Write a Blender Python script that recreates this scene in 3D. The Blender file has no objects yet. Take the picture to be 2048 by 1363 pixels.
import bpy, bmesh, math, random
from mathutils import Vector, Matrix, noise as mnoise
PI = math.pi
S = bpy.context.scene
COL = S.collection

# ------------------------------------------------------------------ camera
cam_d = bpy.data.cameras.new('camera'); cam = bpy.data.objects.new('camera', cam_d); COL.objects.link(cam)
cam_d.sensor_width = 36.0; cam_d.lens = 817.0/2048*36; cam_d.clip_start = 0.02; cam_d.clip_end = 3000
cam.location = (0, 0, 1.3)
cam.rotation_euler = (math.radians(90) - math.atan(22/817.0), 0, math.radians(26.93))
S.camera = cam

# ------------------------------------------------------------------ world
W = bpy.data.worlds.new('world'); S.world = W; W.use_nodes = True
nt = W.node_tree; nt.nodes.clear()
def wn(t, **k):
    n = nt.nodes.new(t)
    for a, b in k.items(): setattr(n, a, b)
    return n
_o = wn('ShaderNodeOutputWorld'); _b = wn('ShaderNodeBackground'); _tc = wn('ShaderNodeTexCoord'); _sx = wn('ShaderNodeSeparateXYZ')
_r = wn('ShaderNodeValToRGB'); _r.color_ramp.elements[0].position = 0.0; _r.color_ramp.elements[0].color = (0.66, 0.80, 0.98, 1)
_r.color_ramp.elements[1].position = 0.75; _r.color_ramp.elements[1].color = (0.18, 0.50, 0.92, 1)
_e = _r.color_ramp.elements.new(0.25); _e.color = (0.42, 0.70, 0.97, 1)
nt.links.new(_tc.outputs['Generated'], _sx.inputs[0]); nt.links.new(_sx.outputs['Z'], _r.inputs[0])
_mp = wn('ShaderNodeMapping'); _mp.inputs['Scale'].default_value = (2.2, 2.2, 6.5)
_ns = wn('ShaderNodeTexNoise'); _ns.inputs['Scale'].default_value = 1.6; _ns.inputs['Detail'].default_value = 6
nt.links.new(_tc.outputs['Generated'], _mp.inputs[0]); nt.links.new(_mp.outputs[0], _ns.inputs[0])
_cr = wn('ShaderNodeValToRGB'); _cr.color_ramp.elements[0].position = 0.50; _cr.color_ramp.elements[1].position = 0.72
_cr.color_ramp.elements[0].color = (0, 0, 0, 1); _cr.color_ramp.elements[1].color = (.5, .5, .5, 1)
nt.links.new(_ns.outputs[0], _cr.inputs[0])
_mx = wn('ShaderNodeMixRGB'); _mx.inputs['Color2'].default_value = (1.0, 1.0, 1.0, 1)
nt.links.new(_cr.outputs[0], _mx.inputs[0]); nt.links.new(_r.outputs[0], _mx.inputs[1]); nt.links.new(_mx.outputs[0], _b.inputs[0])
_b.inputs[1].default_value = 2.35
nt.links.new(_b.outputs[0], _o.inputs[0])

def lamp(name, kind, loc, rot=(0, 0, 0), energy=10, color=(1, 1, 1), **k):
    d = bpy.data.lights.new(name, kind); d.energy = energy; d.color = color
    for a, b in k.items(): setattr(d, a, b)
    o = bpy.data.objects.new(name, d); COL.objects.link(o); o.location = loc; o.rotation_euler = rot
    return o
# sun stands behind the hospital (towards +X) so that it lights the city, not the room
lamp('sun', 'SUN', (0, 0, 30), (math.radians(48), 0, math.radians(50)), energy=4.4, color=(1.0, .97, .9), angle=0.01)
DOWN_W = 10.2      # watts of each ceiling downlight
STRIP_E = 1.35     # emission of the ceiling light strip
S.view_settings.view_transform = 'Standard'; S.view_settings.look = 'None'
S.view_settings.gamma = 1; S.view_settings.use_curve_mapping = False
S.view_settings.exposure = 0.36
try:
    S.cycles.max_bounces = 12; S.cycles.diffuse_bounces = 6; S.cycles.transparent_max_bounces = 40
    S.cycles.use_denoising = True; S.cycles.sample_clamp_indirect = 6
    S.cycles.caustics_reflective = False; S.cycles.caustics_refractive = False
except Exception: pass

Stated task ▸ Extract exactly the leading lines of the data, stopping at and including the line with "S.camera = cam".

Result ▸
Write a Blender Python script that recreates this scene in 3D. The Blender file has no objects yet. Take the picture to be 2048 by 1363 pixels.
import bpy, bmesh, math, random
from mathutils import Vector, Matrix, noise as mnoise
PI = math.pi
S = bpy.context.scene
COL = S.collection

# ------------------------------------------------------------------ camera
cam_d = bpy.data.cameras.new('camera'); cam = bpy.data.objects.new('camera', cam_d); COL.objects.link(cam)
cam_d.sensor_width = 36.0; cam_d.lens = 817.0/2048*36; cam_d.clip_start = 0.02; cam_d.clip_end = 3000
cam.location = (0, 0, 1.3)
cam.rotation_euler = (math.radians(90) - math.atan(22/817.0), 0, math.radians(26.93))
S.camera = cam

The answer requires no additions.